Now, Glasser is the guy. In ASU's win over USC Thursday he became the first ever player at the school to have 1,000 points and 500 assists for his career, and he is the all-time assist leader at the school. His impact on the ASU program, which won just two league games when Glasser and Shipp were freshmen, is difficult to overstate.
"I think in basketball as in anything in life the only true measure is how successful you are at something when compared against your potential," Sendek said several months ago. "And it's in that respect that Derek is one of the most accomplished players I've ever coached and I'm most pleased with what he's become. His freshman year, it wasn't pretty. I couldn't put him on the court sometimes, he couldn't bring the ball up the floor, he just wasn't good. Where he's at now compared to where he started is about as big an improvement as I've seen in any player I've coached. That's what it's all about, that's how you judge success."
Glasser has the record for most games played in a career at ASU -- 128 and counting. His .844 free throw percentage is also tops in school history. He will become the first person in his family to graduate from college when he gets his degree in the spring.
Eric Boateng
In a win at Stanford in late February, Boateng made all 11 of his field goal attempts to tie a school and Pac-10 record and he's been playing the best basketball of his career of late. It hasn't been an easy journey for Boateng, a transfer from Duke who played behind Jeff Pendergraph during his first two seasons on the court at ASU and saw limited minutes before this year. But his diligence is paying off.
Boateng, a native of London, England, is shooting a league-best .670 from the field in conference play and he's averaging 8.4 points and 6.8 rebounds.
"Eric is the hardest working player I've ever been around in all my life," Glasser said. "I can't imagine anyone that would outwork him. It seems like he's always in the gym, like he lives there. He's also getting in extra work, it doesn't matter what time of year it is or what's going on, he's there. He's put a lot of time in and he deserves whatever good things come his way."
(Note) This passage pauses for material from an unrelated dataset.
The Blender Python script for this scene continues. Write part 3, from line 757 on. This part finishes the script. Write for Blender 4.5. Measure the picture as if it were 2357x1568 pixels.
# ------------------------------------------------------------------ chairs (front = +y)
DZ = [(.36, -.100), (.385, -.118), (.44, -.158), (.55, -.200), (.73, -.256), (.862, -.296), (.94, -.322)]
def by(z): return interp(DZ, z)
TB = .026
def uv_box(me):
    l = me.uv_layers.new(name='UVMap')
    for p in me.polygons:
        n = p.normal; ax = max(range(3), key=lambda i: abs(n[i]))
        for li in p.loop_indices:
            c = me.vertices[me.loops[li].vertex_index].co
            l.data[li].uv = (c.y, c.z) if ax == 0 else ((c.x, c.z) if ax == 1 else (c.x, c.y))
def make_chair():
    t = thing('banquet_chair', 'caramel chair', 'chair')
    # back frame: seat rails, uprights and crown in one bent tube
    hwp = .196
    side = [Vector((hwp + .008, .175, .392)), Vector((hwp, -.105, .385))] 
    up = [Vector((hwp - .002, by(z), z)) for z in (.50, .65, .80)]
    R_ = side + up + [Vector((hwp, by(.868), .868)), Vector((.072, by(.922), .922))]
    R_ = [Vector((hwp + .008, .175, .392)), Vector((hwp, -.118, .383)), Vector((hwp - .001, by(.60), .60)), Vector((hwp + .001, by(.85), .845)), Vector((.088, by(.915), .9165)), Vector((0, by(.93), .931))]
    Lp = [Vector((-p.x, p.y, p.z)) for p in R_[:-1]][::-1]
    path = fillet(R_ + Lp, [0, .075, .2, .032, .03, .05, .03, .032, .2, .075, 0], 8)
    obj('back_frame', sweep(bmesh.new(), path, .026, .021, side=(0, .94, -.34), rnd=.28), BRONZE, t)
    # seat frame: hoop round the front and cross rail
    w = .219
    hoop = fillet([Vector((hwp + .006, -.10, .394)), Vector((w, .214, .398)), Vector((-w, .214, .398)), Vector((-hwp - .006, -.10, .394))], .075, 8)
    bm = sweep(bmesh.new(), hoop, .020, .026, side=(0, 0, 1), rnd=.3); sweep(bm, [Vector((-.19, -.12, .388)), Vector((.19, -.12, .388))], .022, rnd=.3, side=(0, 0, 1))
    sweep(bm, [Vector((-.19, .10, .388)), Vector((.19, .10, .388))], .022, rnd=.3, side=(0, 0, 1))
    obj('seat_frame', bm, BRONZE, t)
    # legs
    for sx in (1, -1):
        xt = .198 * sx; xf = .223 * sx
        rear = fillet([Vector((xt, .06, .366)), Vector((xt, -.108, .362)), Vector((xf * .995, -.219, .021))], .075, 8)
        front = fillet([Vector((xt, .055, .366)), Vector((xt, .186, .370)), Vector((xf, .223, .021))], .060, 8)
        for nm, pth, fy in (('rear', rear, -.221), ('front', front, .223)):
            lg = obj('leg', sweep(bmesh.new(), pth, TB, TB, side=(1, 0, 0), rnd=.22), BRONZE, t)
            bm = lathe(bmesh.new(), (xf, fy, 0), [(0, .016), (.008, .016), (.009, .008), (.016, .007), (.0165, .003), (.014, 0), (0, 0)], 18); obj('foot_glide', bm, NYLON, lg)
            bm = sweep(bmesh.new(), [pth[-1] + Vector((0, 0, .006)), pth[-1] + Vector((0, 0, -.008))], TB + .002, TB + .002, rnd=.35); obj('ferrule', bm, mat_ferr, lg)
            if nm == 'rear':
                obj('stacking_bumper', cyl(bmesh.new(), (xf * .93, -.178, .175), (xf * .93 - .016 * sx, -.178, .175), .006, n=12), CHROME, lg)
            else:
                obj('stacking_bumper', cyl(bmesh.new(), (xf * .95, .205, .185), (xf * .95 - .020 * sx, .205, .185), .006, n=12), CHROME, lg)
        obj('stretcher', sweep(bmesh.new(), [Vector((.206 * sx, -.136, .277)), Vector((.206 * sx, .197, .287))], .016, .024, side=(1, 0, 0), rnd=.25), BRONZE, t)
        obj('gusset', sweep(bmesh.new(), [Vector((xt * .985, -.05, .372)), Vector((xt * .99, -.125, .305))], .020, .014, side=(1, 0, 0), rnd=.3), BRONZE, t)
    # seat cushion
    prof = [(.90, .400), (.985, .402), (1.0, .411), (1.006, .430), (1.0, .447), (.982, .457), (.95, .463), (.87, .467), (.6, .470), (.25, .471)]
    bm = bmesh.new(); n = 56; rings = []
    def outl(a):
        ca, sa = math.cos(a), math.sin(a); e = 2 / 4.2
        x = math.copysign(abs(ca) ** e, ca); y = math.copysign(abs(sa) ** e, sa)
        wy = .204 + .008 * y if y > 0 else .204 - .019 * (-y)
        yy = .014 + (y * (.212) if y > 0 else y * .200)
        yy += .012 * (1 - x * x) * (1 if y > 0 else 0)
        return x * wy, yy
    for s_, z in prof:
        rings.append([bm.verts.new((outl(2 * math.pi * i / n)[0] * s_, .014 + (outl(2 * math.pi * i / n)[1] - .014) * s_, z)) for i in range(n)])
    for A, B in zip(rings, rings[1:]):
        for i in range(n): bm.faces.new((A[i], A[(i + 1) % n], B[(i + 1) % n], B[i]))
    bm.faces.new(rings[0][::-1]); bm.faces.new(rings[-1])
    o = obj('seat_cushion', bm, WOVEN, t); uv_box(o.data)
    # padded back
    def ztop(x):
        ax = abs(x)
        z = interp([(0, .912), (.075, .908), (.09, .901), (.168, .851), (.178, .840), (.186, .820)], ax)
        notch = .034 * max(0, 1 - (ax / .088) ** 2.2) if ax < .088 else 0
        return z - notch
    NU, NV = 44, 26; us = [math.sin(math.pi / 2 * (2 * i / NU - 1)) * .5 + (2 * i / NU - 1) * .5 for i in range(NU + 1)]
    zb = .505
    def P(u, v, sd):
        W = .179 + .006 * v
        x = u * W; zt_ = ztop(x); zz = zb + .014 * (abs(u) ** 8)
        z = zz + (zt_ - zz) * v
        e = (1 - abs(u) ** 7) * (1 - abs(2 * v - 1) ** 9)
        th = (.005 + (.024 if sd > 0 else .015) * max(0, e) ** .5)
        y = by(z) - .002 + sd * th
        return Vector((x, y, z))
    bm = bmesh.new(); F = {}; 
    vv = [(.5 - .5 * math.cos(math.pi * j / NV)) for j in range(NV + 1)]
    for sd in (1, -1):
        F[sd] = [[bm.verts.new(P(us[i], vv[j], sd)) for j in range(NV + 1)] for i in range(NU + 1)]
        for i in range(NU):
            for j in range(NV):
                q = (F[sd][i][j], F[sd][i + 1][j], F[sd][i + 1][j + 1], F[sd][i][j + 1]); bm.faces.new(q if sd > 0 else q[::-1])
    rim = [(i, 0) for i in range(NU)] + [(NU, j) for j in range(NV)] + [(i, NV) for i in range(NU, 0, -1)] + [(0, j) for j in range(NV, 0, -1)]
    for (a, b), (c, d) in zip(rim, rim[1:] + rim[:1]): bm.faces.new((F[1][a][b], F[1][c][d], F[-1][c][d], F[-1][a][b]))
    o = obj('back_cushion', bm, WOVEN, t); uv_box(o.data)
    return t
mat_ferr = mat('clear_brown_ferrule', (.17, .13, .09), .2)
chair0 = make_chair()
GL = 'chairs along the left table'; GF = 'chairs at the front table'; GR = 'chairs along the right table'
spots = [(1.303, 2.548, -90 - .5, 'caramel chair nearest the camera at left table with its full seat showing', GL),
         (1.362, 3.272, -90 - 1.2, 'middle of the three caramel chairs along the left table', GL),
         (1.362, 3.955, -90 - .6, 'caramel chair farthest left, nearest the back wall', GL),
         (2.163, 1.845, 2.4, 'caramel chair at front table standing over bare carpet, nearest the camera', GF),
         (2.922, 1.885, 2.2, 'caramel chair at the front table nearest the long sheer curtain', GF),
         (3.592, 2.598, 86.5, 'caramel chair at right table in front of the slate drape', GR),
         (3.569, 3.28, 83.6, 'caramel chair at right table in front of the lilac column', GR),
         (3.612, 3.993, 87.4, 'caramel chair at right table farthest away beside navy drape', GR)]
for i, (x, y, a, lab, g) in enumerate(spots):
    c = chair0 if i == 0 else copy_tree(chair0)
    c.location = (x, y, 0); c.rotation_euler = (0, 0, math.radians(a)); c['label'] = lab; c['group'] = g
Boateng has already earned his degree in Global Studies.
Jerren Shipp
All three seniors have taken dramatically different paths at ASU. Glasser struggled and hardly played as freshman while Boateng was sitting out the season post-transfer. Shipp, meanwhile, started 22 of the team's games and averaged 30.0 minutes, 7.6 points and 3.3 rebounds per game.
As the team added more talent in subsequent years, Shipp saw his role reduce in each of the two years that followed and he admitted recently he considered transferring but ultimately decided to stick with it.
That perseverance has paid off dramatically for Shipp and the Sun Devils, has he's been a key player down the stretch this season including in a win over rival Arizona in Tucson last month.
"Jerren is a selfless, team-centered person," Sendek said earlier this season. "It's not about him, it's about how he can best help the program and that says a lot about his character. His role has shifted for us from year to year, but his commitment, his ethic, his care have never wavered. He's just a guy that you love to have on your team and in your program. You know what you're going to get from him when you put him on the floor."
Shipp's 126 career games is tied with Jeff Pendergraph for second place all-time at ASU, behind only Glasser.